Of the three categories of DB plans, most DB plans (84) were traditional defined benefit schemes. However, hybrid or HDB plans had the largest number of members (20,685).

Hybrid defined benefit plan assets, meanwhile, had the largest quarterly reduction (3.08 per cent) among all three types of DB plans in the last quarter assessed.

Solvency data was provided to the FSC for 353 active plans as of September 30, 2022, and 96 per cent or 339 were deemed as solvent, as at September 2022.

At the end of the quarter, the regulator indicates, 211 pension plans representing over 50 per cent of total active plans, reported solvency levels between 100 per cent and 120 per cent.

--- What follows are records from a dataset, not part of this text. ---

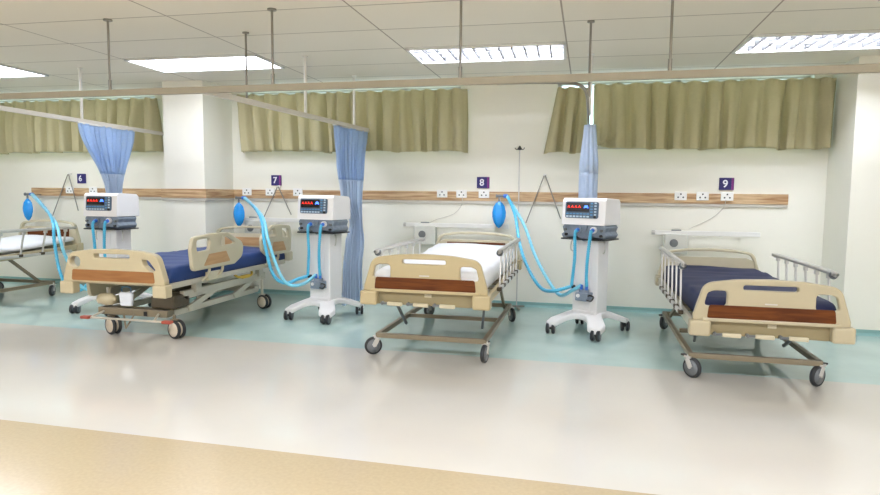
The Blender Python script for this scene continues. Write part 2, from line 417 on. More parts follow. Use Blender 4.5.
def window_curtain(x0, x1, zt, zb, n, seed, label, x0b=None, x1b=None, knot=False):
    f = fold(seed, n); rnd = random.Random(seed); hem = [rnd.uniform(-.02, .012) for _ in range(n+2)]; sway = [rnd.uniform(-.03, .03) for _ in range(n+2)]
    x0b = x0 if x0b is None else x0b; x1b = x1 if x1b is None else x1b
    def P(u, v):
        k, a = f(u); i = min(int(k), n); t = k-i
        amp = (.016+.030*min(1, v*2.2))*a
        yy = -amp*1.25*(2*abs(sin(pi*k))**.55-1)-.45*amp*sin(2*pi*k*.5+seed)-.010*sin(2*pi*k*1.7+seed)*min(1,v*3)
        xt = x0+(x1-x0)*u; xb = x0b+(x1b-x0b)*u
        sw = (sway[i]*(1-t)+sway[i+1]*t)*v
        x = xt+(xb-xt)*v+sw+.012*sin(4*pi*k)*v*a
        h0 = hem[i]*(1-t)+hem[i+1]*t
        zbb = zb+h0
        z = zt+(zbb-zt)*v + (.006*sin(2*pi*k) if v < .05 else 0)
        if v < .12: yy += .012*sin(2*pi*k*3)*(1-v/.12)*.6
        if knot:
            kx, kz = x0+.08, 1.70
            dx_, dz_ = x-kx, z-kz; rr_ = math.hypot(dx_, dz_); an = math.atan2(dz_, dx_)
            yy -= .06*abs(sin(4*an+.4))**.7*math.exp(-rr_/.28)*min(1, rr_/.05)
            s = max(0, 1-(x-x0)/.42)          # 1 at the left edge
            g_ = s*s*(v**2)
            z = z+(kz-z)*g_*1.1+.012*sin(30*v+3*u)*g_
            x = x+(kx-x)*g_*.75
            yy -= .03*g_
        return (x, D-.125+yy, z)
    o = cloth('window_curtain', P, n*14, 26, M['olive'], label, 'window curtain')
    rl = MB().cyl((x0-.01, D-.06, zt-.01), (x1+.01, D-.06, zt-.01), .008)
    rl.build('curtain_rod', M['whitemetal'], o)
    return o
window_curtain(-8.2, -5.03, 2.30, 1.667, 19, 3, 'short olive pleated curtain over the window at far left, left of the pillar')
window_curtain(-3.98, -1.27, 2.30, 1.655, 16, 5, 'short olive pleated curtain over the middle window, between pillar and number 8 sign', x0b=-3.92)
window_curtain(-.33, -.03, 2.28, 1.63, 3, 8, 'narrow flared olive curtain panel just left of the bunched blue curtain', x0b=-.44, x1b=-.04)
window_curtain(.03, 2.2, 2.30, 1.66, 13, 11, 'wide olive curtain knotted at its left edge, above the number 9 sign', knot=True)

def bay_curtain(x, xe, ya, yb, prof, zt, zb, n, seed, split, label, amp=.042):
    f = fold(seed, n)
    def P(u, v):
        z = zt+(zb-zt)*v
        # prof: list of (z, centre, half width)
        for (p, q) in zip(prof, prof[1:]):
            if z <= p[0]+1e-6 and z >= q[0]-1e-6:
                t = (p[0]-z)/(p[0]-q[0]+1e-9); t = t*t*(3-2*t); c = p[1]+(q[1]-p[1])*t; w_ = p[2]+(q[2]-p[2])*t; break
        else: c, w_ = prof[-1][1:]
        k, a = f(u)
        y = c+w_*(2*u-1)
        comp = min(1, .25/(w_+.02))
        xx = x+(xe-x)*(y-ya)/(yb-ya)+amp*a*sin(2*pi*k)*(.5+.5*min(1, v*6))*(.75-.25*comp)+.012*sin(5*pi*u+2*v)
        y += .012*sin(4*pi*k+2*v)
        return (xx, y, z)
    return cloth('bay_curtain', P, n*12, 60, M['bluecloth'], label, 'blue curtain', split=split, m2=M['bluemesh'])
c6 = bay_curtain(-4.9, -4.94, 5.2, 6.04, [(1.86, 5.62, .42), (1.15, 5.68, .11), (.95, 5.74, .08), (.5, 5.80, .10), (.02, 5.82, .11)], 1.86, .06, 10, 2, .27,
    'blue bay curtain flaring from the track and bunched behind the leftmost ventilator')
c7 = bay_curtain(-2.44, -2.36, 5.75, 6.5, [(1.86, 6.125, .375), (1.5, 6.1, .31), (1.15, 6.12, .24), (.88, 6.22, .13), (.68, 6.2, .22), (.4, 6.15, .22), (.02, 6.15, .24)], 1.86, .04, 10, 4, .29,
    'full-length blue bay curtain hanging behind the middle ventilator, tied in halfway down')
def P8(u, v):
    z = 1.86+(.06-1.86)*v; a = u*2*pi
    r_ = (.045+.03*min(1, v*5))*(1+.16*sin(9*a+3*v)); tw = .25*sin(3*v)
    return (.0+r_*cos(a+tw)*1.0, 6.12+r_*.9*sin(a+tw), z)
cloth('bay_curtain', P8, 90, 50, M['bluecloth'], 'pale blue bay curtain bunched into a narrow column behind the ventilator by bed 9', 'blue curtain', split=.25, m2=M['bluecloth'])
# hooks / white runners on the header edges
for par, x, xe, ya, yb in ((c6, -4.9, -4.94, 5.2, 6.04), (c7, -2.44, -2.36, 5.75, 6.5)):
    MB().bar((x, ya, 1.862), (xe, yb, 1.862), .02, .018).build('white_header_tape', M['whitemetal'], par)

# ------------------------------------------------------------------ wall fittings
RX = Matrix.Rotation(pi/2, 4, 'X')
def sign(x, z, s, w_=.125, label='', tilt=0, y=D):
    r = thing('bay_sign', label, 'sign', (x, y-.008, z))
    MB().box((0, 0, 0), (w_, .014, .12)).build('sign_plate', M['signnavy'], r, bevel=.002)
    if s != '6': MB().box((w_/2-.014, -.0075, 0), (.02, .003, .118)).build('magenta_edge', M['signmag'], r)
    text_mesh('digit', s, .1, M['signwhite'], r, (-.013, -.0085, -.002), RX, bold=.002)
    return r
sign(1.325, 1.322, '9', .135, 'navy bay sign with white number 9 above the right-hand sockets')
sign(-1.10, 1.322, '8', .135, 'navy bay sign with white number 8 above the sockets of the middle bay')
sign(-3.535, 1.335, '7', .125, 'navy bay sign with white number 7 near the middle ventilator')
sign(-6.23, 1.345, '6', .125, 'navy bay sign with white number 6 beside the leftmost blue curtain')
socket_proto = None
def socket(x, z, label, grp):
    global socket_proto
    if socket_proto is None:
        r = thing('wall_socket', label, 'socket', (x, D-.03, z), 0, grp)
        MB().box((0, -.006, 0), (.115, .014, .085)).build('face_plate', M['socket'], r, bevel=.004)
        p = MB()
        for dx, dz in ((0, .018), (-.024, -.014), (.024, -.014)): p.box((dx, -.0135, dz), (.014, .003, .014))
        p.build('pin_holes', M['black'], r); socket_proto = r; return r
    c = socket_proto.copy(); C.objects.link(c); c.location = (x, D-.03, z)
    for ch in socket_proto.children:
        d = ch.copy(); C.objects.link(d); d.parent = c
    c['label'] = label; c['group'] = grp
    return c
pos = ('left socket of the three', 'middle socket of the three', 'right socket of the three')
for xs, where in (((.90, 1.105, 1.33), 'below the number 9 sign'), ((-1.545, -1.33, -1.085), 'below the number 8 sign'), ((-3.90, -3.60, -3.25), 'below the number 7 sign')):
    for x, p in zip(xs, pos): socket(x, 1.2, 'white ' + p + ' on the wood rail ' + where, 'wall sockets')
socket(-6.39, 1.2, 'white left socket of the two on the wood rail near the number 6 sign', 'wall sockets')
socket(-6.04, 1.2, 'white right socket of the two on the wood rail, partly behind the leftmost blue curtain', 'wall sockets')
def hanger(x, z, xl, zl, xr, zr, label):
    r = thing('wall_hanger', label, 'wall hanger', (x, D-.02, z))
    MB().box((0, .01, .0), (.03, .02, .03)).cyl((0, .01, 0), (0, -.025, 0), .008).build('hook', M['whitemetal'], r)
    MB().tube([(-.005, -.02, 0), ((xl-x), -.03, zl-z)], .006, seg=1).build('arm', M['polem'], r)
    MB().tube([(.005, -.02, 0), ((xr-x), -.03, zr-z)], .006, seg=1).build('arm', M['polem'], r)
hanger(-.445, 1.40, -.63, .9, -.27, .95, 'thin inverted-V metal hanger on the wall left of the ventilator by bed 9')
hanger(-3.50, 1.262, -3.68, .9, -3.33, .94, 'thin inverted-V metal hanger on the wall under the number 7 sign')
hanger(-6.40, 1.40, -6.66, .86, -6.26, .94, 'thin inverted-V metal hanger on the wall left of the number 6 sign')
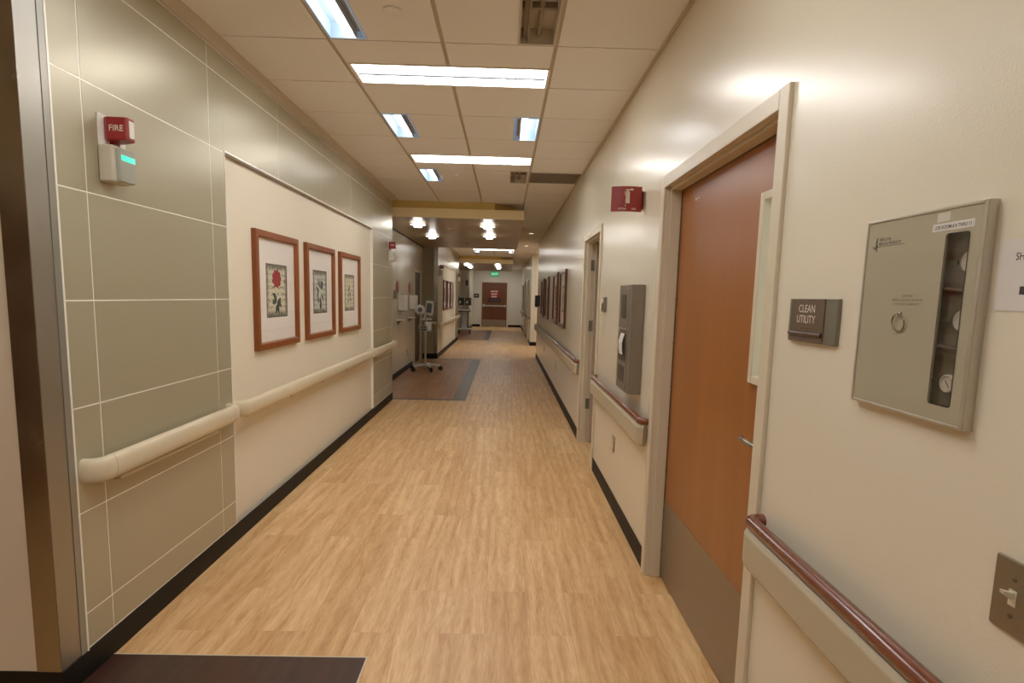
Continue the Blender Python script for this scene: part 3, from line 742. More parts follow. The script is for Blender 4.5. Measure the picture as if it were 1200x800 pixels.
def picture(kind, label, group, loc, rz=0, wood=None):
    r = thing('framed_print', label, 'framed picture', loc, rz, group)
    wood = wood or M_PICW
    fw, d = .048, .032; e = MB()
    # mitred moulding
    o = [(-PW/2,-PH/2),(PW/2,-PH/2),(PW/2,PH/2),(-PW/2,PH/2)]
    rings = []
    for ins, x in ((0,0.0),(0,d-.004),(.004,d),(fw-.008,d),(fw,d-.010),(fw,.0)):
        rings.append([(x, y-math.copysign(ins,y), z-math.copysign(ins,z)) for y, z in o])
    vs = sum(rings, []); fs = []
    for k in range(len(rings)):
        k2 = (k+1)%len(rings)
        for i in range(4):
            j = (i+1)%4; fs.append([k*4+i,k*4+j,k2*4+j,k2*4+i])
    e.add(vs, fs); e.build('frame', wood, r)
    mw, mh = PW/2-fw, PH/2-fw
    e = MB(); hs = .185
    for q in subtract([(-mw,mw,-mh,mh)], (-hs,hs,-hs,hs)): e.box(.004,.0085,*q)
    e.build('mat_board', M_MAT, r)
    e = MB(); e.box(.003,.006,-hs,hs,-hs,hs); e.build('print', {'rose':M_PA,'lily':M_PB,'iris':M_PC,'text':M_PB}[kind], r)
    x = .0066
    if kind == 'rose':
        e = MB()
        e.box(.0062,x,-.008,.008,-.15,.04)
        e.build('pale_stem', M_STEMP, r)
        e = MB()
        for k in range(9):
            t = k/9*2*PI; ell(e, .048*math.cos(t), .085+.036*math.sin(t), .032,.024, t, x+.0001*k)
        ell(e, 0,.085,.045,.035,0,x+.001)
        e.build('red_bloom', M_ROSE, r)
        e = MB()
        for a_, y_, z_, L_ in ((2.5,-.01,-.06,.075),(3.3,-.01,-.07,.08),(.6,.01,-.09,.07),(-.5,.02,-.08,.06),(-1.2,0,-.09,.08),(-1.9,0,-.09,.08),(-1.57,.01,-.06,.09),(3.8,-.01,-.05,.05)):
            leaf_(e, y_, z_, a_, L_, .04, x+.0004+.0001*len(e.f))
        e.build('dark_leaves', M_LEAFG, r)
    elif kind == 'lily':
        e = MB(); ell(e, 0,-.0,.055,.075,0,x); ell(e,0,.06,.03,.07,0,x+.0001); e.build('pale_bloom', M_STEMP, r)
        e = MB()
        for a_, y_, z_, L_ in ((2.1,-.01,.03,.11),(1.57,.0,.03,.10),(1.1,.01,.02,.11),(2.6,-.02,.0,.10),(.6,.02,.02,.09),(4.2,-.04,0,.09),(4.6,0,-.03,.10),(5.3,.03,-.01,.07),(4.9,.01,-.05,.11),(3.9,-.03,.03,.07)):
            leaf_(e, y_, z_, a_, L_, .026, x+.0003+.0001*len(e.f))
        e.build('blue_petals', M_BLUEL, r)
        e = MB()
        for a_, y_, z_, L_ in ((-2.2,-.03,-.05,.06),(-.9,.05,-.03,.05),(2.4,.08,.06,.05),(-1.6,0,-.09,.07)): leaf_(e, y_, z_, a_, L_, .03, x+.0014+.0001*len(e.f))
        e.build('dark_leaves', M_LEAFG, r)
    elif kind == 'iris':
        e = MB(); e.box(.0062,x,-.004,.004,-.13,.02); ell(e,.0,.0,.03,.06,0,x); e.build('pale_stem', M_STEMP, r)
        e = MB()
        for a_, y_, z_, L_ in ((1.57,0,.02,.07),(-1.9,-.01,.02,.09),(-1.2,.01,.02,.09),(-2.3,-.02,-.06,.07),(-.8,.02,-.05,.06),(2.2,-.01,.01,.06)): leaf_(e, y_, z_, a_, L_, .03, x+.0003+.0001*len(e.f))
        e.build('blue_petals', M_BLUEL, r)
    else:
        e = MB(); ell(e, 0,.04,.07,.09,0,x); leaf_(e,0,-.02,-1.57,.12,.05,x+.0001); e.build('faded_bloom', M_PICWD, r)
    e = MB(); e.add([(.016,-mw-.001,-mh-.001),(.016,mw+.001,-mh-.001),(.016,mw+.001,mh+.001),(.016,-mw-.001,mh+.001)], [[0,1,2,3]]); e.build('glass', M_GLASSP, r, fix=False)
    return r
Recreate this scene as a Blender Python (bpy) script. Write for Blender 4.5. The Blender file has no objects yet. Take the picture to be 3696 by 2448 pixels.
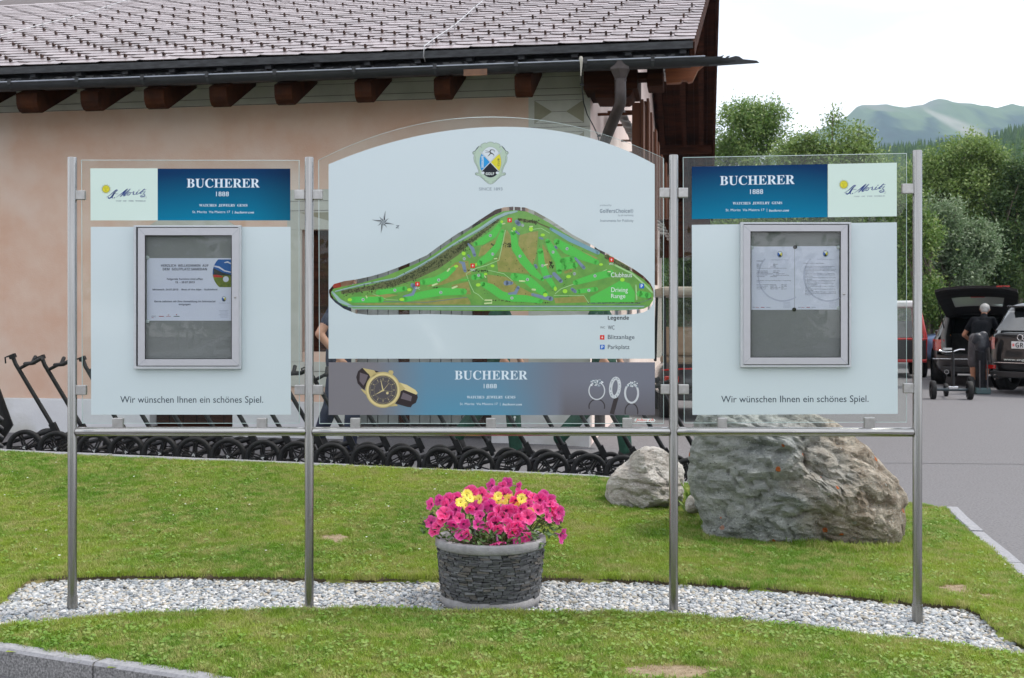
import bpy, math, random, bmesh
import numpy as np
from mathutils import Vector, Matrix, noise, Euler
from mathutils.geometry import tessellate_polygon
R = math.radians
random.seed(7); rng = np.random.default_rng(7)
S = bpy.context.scene
COL = S.collection

# ------------------------------------------------------------ camera
F, CX, HY, CZ = 4100.0, 1848.0, 1130.0, 1.49          # focal length in photo pixels, centre, horizon row, eye height
cam = bpy.data.cameras.new('camera'); camo = bpy.data.objects.new('camera', cam); COL.objects.link(camo)
camo.location = (0, 0, CZ); camo.rotation_euler = (R(90), 0, 0)
cam.sensor_width = 36; cam.lens = 36*F/3696; cam.shift_y = -(1224-HY)/3696
cam.clip_start = 0.05; cam.clip_end = 12000
cam.dof.use_dof = True; cam.dof.focus_distance = 5.45; cam.dof.aperture_fstop = 11
S.camera = camo

# ------------------------------------------------------------ world, sun, exposure
SUN_EL, SUN_AZ = R(58), R(80)                           # azimuth clockwise from +Y: the sun stands high on the right
w = bpy.data.worlds.new('World'); S.world = w; w.use_nodes = True
nt = w.node_tree; nt.nodes.clear()
out = nt.nodes.new('ShaderNodeOutputWorld'); bg = nt.nodes.new('ShaderNodeBackground')
sky = nt.nodes.new('ShaderNodeTexSky'); sky.sky_type = 'NISHITA'; sky.sun_disc = False
sky.sun_elevation = SUN_EL; sky.sun_rotation = SUN_AZ; sky.altitude = 1700
tc = nt.nodes.new('ShaderNodeTexCoord'); mp = nt.nodes.new('ShaderNodeMapping'); mp.inputs['Scale'].default_value = (1, 1, 3.2)
n1 = nt.nodes.new('ShaderNodeTexNoise'); n1.inputs['Scale'].default_value = 1.7; n1.inputs['Detail'].default_value = 7; n1.inputs['Roughness'].default_value = .55
cr = nt.nodes.new('ShaderNodeValToRGB'); cr.color_ramp.elements[0].position = .36; cr.color_ramp.elements[0].color = (.72, .72, .72, 1); cr.color_ramp.elements[1].position = .62; cr.color_ramp.elements[1].color = (1, 1, 1, 1)
n2 = nt.nodes.new('ShaderNodeTexNoise'); n2.inputs['Scale'].default_value = 3.5; n2.inputs['Detail'].default_value = 6
cc = nt.nodes.new('ShaderNodeValToRGB'); cc.color_ramp.elements[0].position = .36; cc.color_ramp.elements[0].color = (4.9, 5.1, 5.5, 1); cc.color_ramp.elements[1].position = .66; cc.color_ramp.elements[1].color = (8.4, 8.5, 8.8, 1)
mx = nt.nodes.new('ShaderNodeMix'); mx.data_type = 'RGBA'
L = nt.links.new
L(tc.outputs['Generated'], mp.inputs['Vector']); L(mp.outputs[0], n1.inputs['Vector']); L(mp.outputs[0], n2.inputs['Vector'])
L(n1.outputs[0], cr.inputs[0]); L(n2.outputs[0], cc.inputs[0])
L(cr.outputs[0], mx.inputs[0]); L(sky.outputs[0], mx.inputs[6]); L(cc.outputs[0], mx.inputs[7])
L(mx.outputs[2], bg.inputs[0]); bg.inputs[1].default_value = .10; L(bg.outputs[0], out.inputs[0])
sl = bpy.data.lights.new('sun', 'SUN'); sl.energy = 1.5; sl.angle = R(10); sl.color = (1, .95, .87)
so = bpy.data.objects.new('sun', sl); COL.objects.link(so)
sd = Vector((math.sin(SUN_AZ)*math.cos(SUN_EL), math.cos(SUN_AZ)*math.cos(SUN_EL), math.sin(SUN_EL)))
so.rotation_euler = sd.to_track_quat('Z', 'Y').to_euler(); so.location = (4, -3, 12)
vs = S.view_settings; S.display_settings.display_device = 'sRGB'
vs.view_transform = 'Standard'; vs.look = 'None'; vs.exposure = 1.28; vs.gamma = 1; vs.use_curve_mapping = False
S.cycles.use_denoising = True; S.cycles.max_bounces = 8; S.cycles.transparent_max_bounces = 24
S.cycles.diffuse_bounces = 3; S.cycles.glossy_bounces = 4; S.cycles.transmission_bounces = 6; S.cycles.volume_bounces = 0
S.cycles.caustics_reflective = False; S.cycles.caustics_refractive = False; S.cycles.sample_clamp_indirect = 4
S.cycles.volume_step_rate = 10; S.cycles.volume_max_steps = 32

# ------------------------------------------------------------ helpers
def P(px, py, Y):
    "point of the place seen at photo pixel (px, py) that stands Y metres off"
    return Vector(((px-CX)/F*Y, Y, CZ-(py-HY)/F*Y))
def tag(o, label=None, cat=None, group=None, kind=None):
    if label: o['label'] = label
    if cat: o['category'] = cat
    if group: o['group'] = group
    if kind: o['kind'] = kind
    return o
OFF = {}
def empty(name, loc=(0, 0, 0), label=None, cat=None, group=None, kind=None):
    o = bpy.data.objects.new(name, None); COL.objects.link(o); o.location = loc; o.empty_display_size = .1
    OFF[o] = Vector(loc); return tag(o, label, cat, group, kind)
class MB:
    "collects polygons for one mesh"
    def __init__(s): s.v = []; s.f = []; s.m = []; s.s = []
    def add(s, vs, fs, m=0, smooth=False):
        b = len(s.v); s.v += [tuple(q) for q in vs]
        for f in fs: s.f.append(tuple(i+b for i in f)); s.m.append(m); s.s.append(smooth)
        return s
    def hexa(s, p, m=0):   # 8 corners: bottom loop 0-3 ccw, top loop 4-7
        return s.add(p, [(3, 2, 1, 0), (4, 5, 6, 7), (0, 1, 5, 4), (1, 2, 6, 5), (2, 3, 7, 6), (3, 0, 4, 7)], m)
    def box(s, c, d, rot=None, m=0):
        x, y, z = d[0]/2, d[1]/2, d[2]/2
        p = [Vector(q) for q in ((-x,-y,-z),(x,-y,-z),(x,y,-z),(-x,y,-z),(-x,-y,z),(x,-y,z),(x,y,z),(-x,y,z))]
        if rot is not None: p = [rot @ q for q in p]
        return s.hexa([q+Vector(c) for q in p], m)
    def tube(s, pts, r, n=8, m=0, caps=True, smooth=True):
        pts = [Vector(p) for p in pts]; k = len(pts)
        if not hasattr(r, '__len__'): r = [r]*k
        prev = None; vs = []
        for i, p in enumerate(pts):
            t = (pts[min(i+1, k-1)]-pts[max(i-1, 0)]).normalized()
            a = t.orthogonal().normalized() if prev is None else (prev-t*prev.dot(t)).normalized()
            prev = a; b = t.cross(a)
            vs += [p+(a*math.cos(2*math.pi*j/n)+b*math.sin(2*math.pi*j/n))*r[i] for j in range(n)]
        fs = [(i*n+j, i*n+(j+1) % n, (i+1)*n+(j+1) % n, (i+1)*n+j) for i in range(k-1) for j in range(n)]
        s.add(vs, fs, m, smooth)
        if caps: s.add(vs[:n], [tuple(range(n))[::-1]], m); s.add(vs[-n:], [tuple(range(n))], m)
        return s
    def lathe(s, prof, n=32, c=(0, 0, 0), axis=None, m=0, smooth=True, closed=False):
        M = axis or Matrix.Identity(3); c = Vector(c); vs = []
        for (r, z) in prof:
            vs += [c+M @ Vector((r*math.cos(2*math.pi*j/n), r*math.sin(2*math.pi*j/n), z)) for j in range(n)]
        k = len(prof); fs = [(i*n+j, i*n+(j+1) % n, (i+1)*n+(j+1) % n, (i+1)*n+j) for i in range(k-1) for j in range(n)]
        if closed: fs += [((k-1)*n+j, (k-1)*n+(j+1) % n, (j+1) % n, j) for j in range(n)]
        return s.add(vs, fs, m, smooth)
    def poly(s, pts, m=0): return s.add(pts, [tuple(range(len(pts)))], m)
    def prism(s, pts, d, m=0):
        "polygon extruded by vector d"
        n = len(pts); d = Vector(d); a = [Vector(p) for p in pts]; b = [p+d for p in a]
        return s.add(a+b, [tuple(range(n)), tuple(range(2*n-1, n-1, -1))]+[(i, i+n, (i+1) % n+n, (i+1) % n) for i in range(n)], m)
    def grid(s, rows, m=0, smooth=True):
        h, w_ = len(rows), len(rows[0])
        return s.add([q for r in rows for q in r], [(i*w_+j, i*w_+j+1, (i+1)*w_+j+1, (i+1)*w_+j) for i in range(h-1) for j in range(w_-1)], m, smooth)
    def mesh(s, name, mats, off=Vector((0, 0, 0)), fix=True):
        me = bpy.data.meshes.new(name)
        me.from_pydata([(a[0]-off[0], a[1]-off[1], a[2]-off[2]) for a in s.v], [], s.f)
        if not isinstance(mats, (list, tuple)): mats = [mats]
        for q in mats: me.materials.append(q)
        me.polygons.foreach_set('material_index', s.m); me.polygons.foreach_set('use_smooth', s.s)
        if fix:
            bm = bmesh.new(); bm.from_mesh(me); bmesh.ops.recalc_face_normals(bm, faces=bm.faces); bm.to_mesh(me); bm.free()
        me.update(); return me
    def build(s, name, mats, parent=None, bevel=0, sub=0, fix=True, segs=2):
        off = OFF.get(parent, Vector((0, 0, 0)))
        o = bpy.data.objects.new(name, s.mesh(name, mats, off, fix)); COL.objects.link(o)
        if parent: o.parent = parent; OFF[o] = off
        if bevel:
            b = o.modifiers.new('bevel', 'BEVEL'); b.width = bevel; b.segments = segs; b.limit_method = 'ANGLE'; b.angle_limit = R(35)
        if sub:
            q = o.modifiers.new('sub', 'SUBSURF'); q.levels = sub; q.render_levels = sub
        return o
def obj(name, me, parent, mat=None, loc=(0, 0, 0)):
    o = bpy.data.objects.new(name, me); COL.objects.link(o); o.parent = parent
    if mat is not None: o.matrix_local = mat
    else: o.location = loc
    return o
def copy_tree(o, parent=None):
    c = o.copy(); COL.objects.link(c); c.parent = parent
    for ch in list(o.children): copy_tree(ch, c)
    return c
def wheel_pts(c, r, n=24): return [(c[0]+r*math.cos(2*math.pi*i/n), c[1]+r*math.sin(2*math.pi*i/n)) for i in range(n)]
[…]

A total of 76 plans reported solvency levels between 120 per cent and 150 per cent and 52 plans reported solvency levels of over 150 per cent. Of the 52 plans that reported solvency levels of over 150 per cent, 35 or 67.3 per cent were TDB plans.

The number of insolvent plans remained unchanged at 14, which consisted of nine DC plans and the remaining five: three traditional, one hybrid and one mixed defined benefit plan.

The FSC commented: “Given the true nature of defined contribution plans, where benefits are dependent on contributions plus investment gains, DC plans should not be insolvent in theory. However, insolvent DC plans primarily occur due to poor governance, particularly related to over-crediting members’ accounts.”

The FSC indicates that it has been in constant dialogue with their trustees and administrators discussing strategies aimed at improving their solvency position.

It was observed: “While the FSC continues to actively monitor these pension plans, the trustees and sponsors are reminded of their fiduciary duty to monitor their plans’ financial health, to reduce the occurrence of insolvency and fulfil the ultimate objective of their pension plans: to provide sufficient pension benefits for participants.”